The first hour, if I'm lucky, is always a bubble of pure creative bliss and I start to slip into a trance, become all zen, and dream about becoming a seamstress. This must be my calling. Because I feel so content and full of joy.
And then it happens. Just as I am really getting into it. The machine can feel my joy and she hates it. The thread snaps. My head snaps up. What the fluffy unicorns is this? I am suddenly taken over by shakes and terrible flashbacks of previous sewing abuse. All the traumas I managed to block are trying to come over me in waves, but I manage to stay on top of it all, so I can continue. Must have been just me. Block it! Must have been a freak little accident, RIGHT?
WRONG!
From this moment on, nothing seems to work. The machine is in full hate mode. The thread keeps breaking, threads get stuck, the needle keeps getting stuck or breaks or attacks my hands. You think I exaggerate? Check out this photographic evidence, taken after my machine was a violent bastard:
Yes ladies and gentlemen, the sewing machine with a soul tried to kill me, piercing my thumb and narrowly missing my vital organs. It only happened once, but not for want of trying.

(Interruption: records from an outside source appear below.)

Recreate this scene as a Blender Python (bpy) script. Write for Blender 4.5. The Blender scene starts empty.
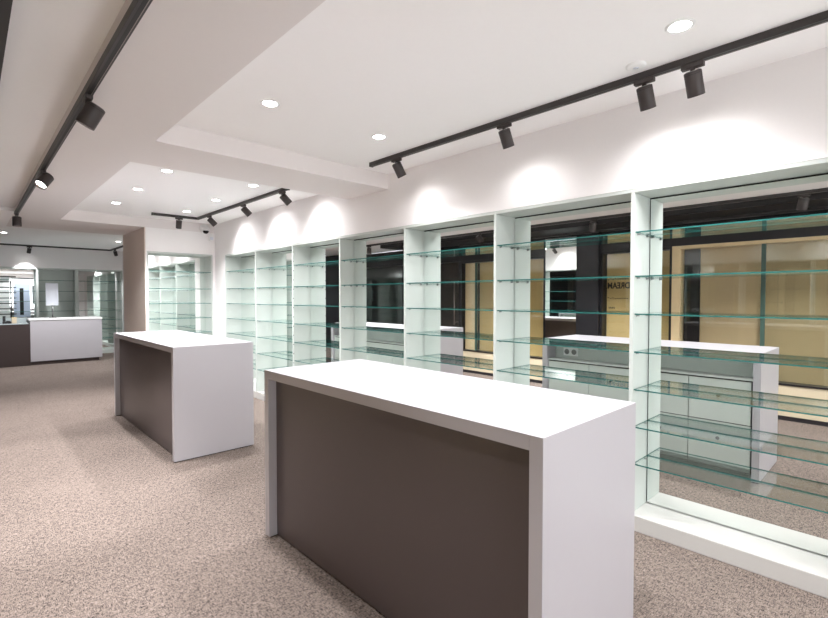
import bpy, bmesh, math, random
from mathutils import Vector, Matrix
random.seed(7)
scene = bpy.context.scene
COL = scene.collection
R = math.radians

# ------------------------------------------------------------------ materials
def lin(c):
    return tuple(((v/255)/12.92 if v/255 <= .04045 else ((v/255+.055)/1.055)**2.4) for v in c)

def pmat(name, rgb, rough=.5, metal=0.0, spec=.5, noise=0.0, nscale=30, bump=0.0):
    m = bpy.data.materials.new(name); m.use_nodes = True
    nt = m.node_tree; b = nt.nodes['Principled BSDF']
    c = lin(rgb)
    b.inputs['Base Color'].default_value = (*c, 1)
    b.inputs['Roughness'].default_value = rough
    b.inputs['Metallic'].default_value = metal
    b.inputs['Specular IOR Level'].default_value = spec
    if noise or bump:
        tc = nt.nodes.new('ShaderNodeTexCoord'); n = nt.nodes.new('ShaderNodeTexNoise')
        n.inputs['Scale'].default_value = nscale; n.inputs['Detail'].default_value = 4
        nt.links.new(tc.outputs['Object'], n.inputs['Vector'])
        if noise:
            mx = nt.nodes.new('ShaderNodeMix'); mx.data_type = 'RGBA'
            mx.inputs['A'].default_value = (*[v*(1-noise) for v in c], 1)
            mx.inputs['B'].default_value = (*[min(1, v*(1+noise)) for v in c], 1)
            nt.links.new(n.outputs['Fac'], mx.inputs['Factor'])
            nt.links.new(mx.outputs['Result'], b.inputs['Base Color'])
        if bump:
            bp = nt.nodes.new('ShaderNodeBump'); bp.inputs['Strength'].default_value = bump
            bp.inputs['Distance'].default_value = .002
            nt.links.new(n.outputs['Fac'], bp.inputs['Height']); nt.links.new(bp.outputs['Normal'], b.inputs['Normal'])
    return m

def emit(name, rgb, s):
    m = bpy.data.materials.new(name); m.use_nodes = True
    nt = m.node_tree; b = nt.nodes['Principled BSDF']
    b.inputs['Base Color'].default_value = (.8, .8, .8, 1)
    b.inputs['Emission Color'].default_value = (*rgb, 1); b.inputs['Emission Strength'].default_value = s
    return m

def glassmat(name, tint, ior=1.5, rough=0.0):
    m = bpy.data.materials.new(name); m.use_nodes = True
    nt = m.node_tree; nt.nodes.clear()
    o = nt.nodes.new('ShaderNodeOutputMaterial'); mx = nt.nodes.new('ShaderNodeMixShader')
    t = nt.nodes.new('ShaderNodeBsdfTransparent'); t.inputs['Color'].default_value = (*tint, 1)
    g = nt.nodes.new('ShaderNodeBsdfGlossy'); g.inputs['Roughness'].default_value = rough
    g.inputs['Color'].default_value = (.93, .98, .97, 1)
    f = nt.nodes.new('ShaderNodeFresnel'); f.inputs['IOR'].default_value = ior
    ge = nt.nodes.new('ShaderNodeNewGeometry'); mr = nt.nodes.new('ShaderNodeMapRange')
    mr.inputs['To Min'].default_value = ior; mr.inputs['To Max'].default_value = 1/ior      # same reflectance entering and leaving the sheet
    nt.links.new(ge.outputs['Backfacing'], mr.inputs['Value']); nt.links.new(mr.outputs[0], f.inputs['IOR'])
    nt.links.new(f.outputs[0], mx.inputs[0]); nt.links.new(t.outputs[0], mx.inputs[1]); nt.links.new(g.outputs[0], mx.inputs[2])
    nt.links.new(mx.outputs[0], o.inputs[0])
    return m

def mirrormat(name, tint):
    m = bpy.data.materials.new(name); m.use_nodes = True
    nt = m.node_tree; b = nt.nodes['Principled BSDF']
    b.inputs['Base Color'].default_value = (*tint, 1); b.inputs['Metallic'].default_value = 1
    b.inputs['Roughness'].default_value = 0.0
    return m

def carpetmat():
    m = bpy.data.materials.new('carpet'); m.use_nodes = True
    nt = m.node_tree; b = nt.nodes['Principled BSDF']; L = nt.links.new
    b.inputs['Roughness'].default_value = .95; b.inputs['Specular IOR Level'].default_value = .1
    tc = nt.nodes.new('ShaderNodeTexCoord')
    def noise(scale, sx, sy, det=3):
        mp = nt.nodes.new('ShaderNodeMapping'); mp.inputs['Scale'].default_value = (sx, sy, 1)
        n = nt.nodes.new('ShaderNodeTexNoise'); n.inputs['Scale'].default_value = scale; n.inputs['Detail'].default_value = det
        n.inputs['Roughness'].default_value = .65
        L(tc.outputs['Object'], mp.inputs['Vector']); L(mp.outputs[0], n.inputs['Vector']); return n
    n1 = noise(44, 1, 5.2, 1); n2 = noise(44, 5.2, 1, 1); n3 = noise(170, 1, 1, 2); n4 = noise(1.3, 1, 1, 2)
    def math_(op, a, b_):
        k = nt.nodes.new('ShaderNodeMath'); k.operation = op
        for i, v in enumerate((a, b_)):
            if isinstance(v, (int, float)): k.inputs[i].default_value = v
            else: L(v, k.inputs[i])
        return k.outputs[0]
    n5 = noise(24, 1, 4, 2); n6 = noise(24, 4, 1, 2)
    mn = math_('MINIMUM', n1.outputs['Fac'], n2.outputs['Fac']); mw = math_('MINIMUM', n5.outputs['Fac'], n6.outputs['Fac'])
    s = math_('ADD', math_('MULTIPLY', mn, .55), math_('MULTIPLY', mw, .30))
    s = math_('ADD', s, math_('MULTIPLY', n3.outputs['Fac'], .15))
    s = math_('ADD', s, math_('MULTIPLY', math_('SUBTRACT', n4.outputs['Fac'], .5), .05))
    cr = nt.nodes.new('ShaderNodeValToRGB')
    cr.color_ramp.elements[0].position = .33; cr.color_ramp.elements[0].color = (*lin((36, 33, 31)), 1)
    cr.color_ramp.elements[1].position = .58; cr.color_ramp.elements[1].color = (*lin((154, 140, 132)), 1)
    e = cr.color_ramp.elements.new(.40); e.color = (*lin((84, 76, 72)), 1)
    e = cr.color_ramp.elements.new(.47); e.color = (*lin((122, 109, 102)), 1)
    L(s, cr.inputs[0]); L(cr.outputs[0], b.inputs['Base Color'])
    bp = nt.nodes.new('ShaderNodeBump'); bp.inputs['Strength'].default_value = .35; bp.inputs['Distance'].default_value = .004
    L(s, bp.inputs['Height']); L(bp.outputs[0], b.inputs['Normal'])
    return m

M = dict(
    wall=pmat('wall_paint', (243, 240, 240), .75, noise=.012, nscale=60),
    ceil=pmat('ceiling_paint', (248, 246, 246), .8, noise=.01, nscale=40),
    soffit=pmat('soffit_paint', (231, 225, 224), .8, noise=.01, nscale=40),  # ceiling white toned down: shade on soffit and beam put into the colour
    white=pmat('white_lacquer', (178, 174, 179), .35, noise=.006, nscale=20),
    cab=pmat('white_melamine', (198, 203, 199), .45, noise=.006, nscale=20),
    base=pmat('white_laminate', (194, 191, 188), .4, noise=.006, nscale=20),
    clad=pmat('beige_cladding', (232, 217, 206), .6, noise=.03, nscale=9),
    joint=pmat('glazing_seal', (62, 84, 76), .4),
    brown=pmat('brown_satin_panel', (80, 70, 70), .33, noise=.05, nscale=3),
    dark=pmat('dark_brown_panel', (58, 46, 45), .4, noise=.05, nscale=4),
    black=pmat('black_paint', (30, 28, 32), .35, noise=.06, nscale=8),
    blackc=pmat('black_ceiling_paint', (30, 28, 30), .5, noise=.06, nscale=8),
    track=pmat('black_track', (54, 50, 50), .45, noise=.04, nscale=20),
    slot=pmat('track_slot', (20, 19, 20), .5),
    copper=pmat('track_conductor', (150, 140, 135), .3, metal=.8),
    head=pmat('charcoal_spot_housing', (60, 53, 52), .5, noise=.05, nscale=40),
    trim=pmat('white_plastic', (240, 240, 240), .4),
    lens=emit('lamp_lens', (1, .96, .93), 12.0),
    lens_s=emit('spot_lens', (1, .97, .93), 14.0),
    steel=pmat('brushed_steel', (150, 150, 150), .3, metal=1.0),
    knob=pmat('dark_metal_knob', (70, 66, 62), .35, metal=.8),
    gap=pmat('dark_gap', (26, 28, 27), .7),
    wood=pmat('wood_lining', (214, 190, 150), .5, noise=.08, nscale=12),
    board=pmat('beige_board', (200, 184, 158), .6, noise=.05, nscale=6),
    paper=pmat('kraft_paper', (188, 162, 110), .8, noise=.08, nscale=5),
    tan=pmat('tan_backing', (186, 164, 130), .8, noise=.06, nscale=3),
    ink=pmat('marker_ink', (28, 26, 26), .7),
    edge=pmat('glass_edge', (44, 104, 100), .15, spec=.8),
    glass=glassmat('clear_glass', (.975, .992, .985), 1.5),
    pane=glassmat('window_glass', (.965, .97, .96), 1.5),
    mirror=mirrormat('mirror_glass', (.895, .925, .91)),
    carpet=carpetmat(),
    dome=pmat('smoked_dome', (22, 22, 24), .1),
    screen=pmat('pale_screen_back', (225, 228, 238), .4),
    counterlight=pmat('glass_counter_top', (170, 180, 182), .15),
    bluew=pmat('pale_blue_card', (196, 206, 228), .6),
)

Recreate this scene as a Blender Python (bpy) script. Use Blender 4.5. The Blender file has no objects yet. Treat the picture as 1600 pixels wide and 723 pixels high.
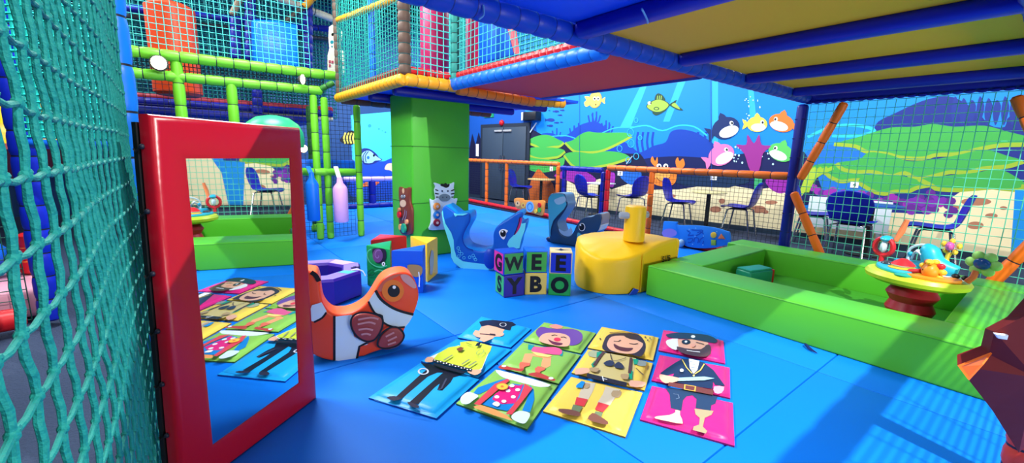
import bpy, bmesh, math, random
from mathutils import Vector, Matrix
random.seed(7)
col = bpy.context.scene.collection
K = 0.84                      # survey units -> metres
PI = math.pi
V = lambda *a: Vector(a)
# ------------------------------------------------------------ camera geometry (used to survey the place)
W, H, F, HC = 1600, 723, 665.0, 1.5
TH, PITCH, ROLL = math.radians(38.0), math.radians(10.06), math.radians(1.45)
_fw = V(math.sin(TH)*math.cos(PITCH), math.cos(TH)*math.cos(PITCH), -math.sin(PITCH))
_r0 = V(math.cos(TH), -math.sin(TH), 0); _u0 = _r0.cross(_fw)
_R = _r0*math.cos(ROLL)+_u0*math.sin(ROLL); _U = _u0*math.cos(ROLL)-_r0*math.sin(ROLL)
EYE = V(0, 0, HC)
def ray(x, y): return _fw + _R*((x-W/2)/F) - _U*((y-H/2)/F)
def at(x, y, z=0.0):
    d = ray(x, y); return EYE + d*((z-HC)/d.z)
def onpl(x, y, p, n):
    d = ray(x, y); p = V(*p); n = V(*n); return EYE + d*((p-EYE).dot(n)/d.dot(n))
def crop(ox, oy, s): return lambda pts: [(ox+x/s, oy+y/s) for x, y in pts]
# ------------------------------------------------------------ materials
_mats = {}
def lin(c):
    c /= 255.0
    return c/12.92 if c <= 0.04045 else ((c+0.055)/1.055)**2.4
def M(rgb, rough=0.45, bump=0.0, metal=0.0, emit=0.0, name=None, scale=6.0, alpha=1.0, trans=0.0):
    key = (rgb, rough, bump, metal, emit, scale, alpha, trans)
    if key in _mats: return _mats[key]
    m = bpy.data.materials.new(name or 'vinyl_%02x%02x%02x' % rgb); m.use_nodes = True
    nt = m.node_tree; b = nt.nodes['Principled BSDF']
    c = tuple(lin(v) for v in rgb)+(1,)
    b.inputs['Base Color'].default_value = c
    b.inputs['Roughness'].default_value = rough; b.inputs['Metallic'].default_value = metal
    b.inputs['Specular IOR Level'].default_value = 0.35
    if emit:
        b.inputs['Emission Color'].default_value = c; b.inputs['Emission Strength'].default_value = emit
    if trans: b.inputs['Transmission Weight'].default_value = trans
    tc = nt.nodes.new('ShaderNodeTexCoord')
    if bump:
        nz = nt.nodes.new('ShaderNodeTexNoise'); nz.inputs['Scale'].default_value = scale; nz.inputs['Detail'].default_value = 3
        bp = nt.nodes.new('ShaderNodeBump'); bp.inputs['Strength'].default_value = bump; bp.inputs['Distance'].default_value = 0.05
        nt.links.new(tc.outputs['Object'], nz.inputs['Vector']); nt.links.new(nz.outputs['Fac'], bp.inputs['Height'])
        nt.links.new(bp.outputs['Normal'], b.inputs['Normal'])
    _mats[key] = m
    return m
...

So for crying out loud, what is it with that thing, once it starts to go all belly up it's useless to continue, ugly profanities escape my mouth, I pick it up and throw it back down onto the table and it's all very ugly and not very zen at all. And I end up with bodged up hems, because I had to do the last bit by hand and forever have a pile of clothes that I have yet to finish, because the machine didn't wanna play anymore? Surely no one machine should have so much power? Surely this is the first step to machines taking over the world completely? Is anyone out there experiencing the same horror?
So why go back, I hear you ask. A valid question to be sure. Why not sell the machine and let someone else live the nightmare? Well. I do love sewing, I really do. And those moments when it all works are the best. When we are in sync, we rule. No relationship is perfect and this love is too great.
I just hope I get to keep all my fingers.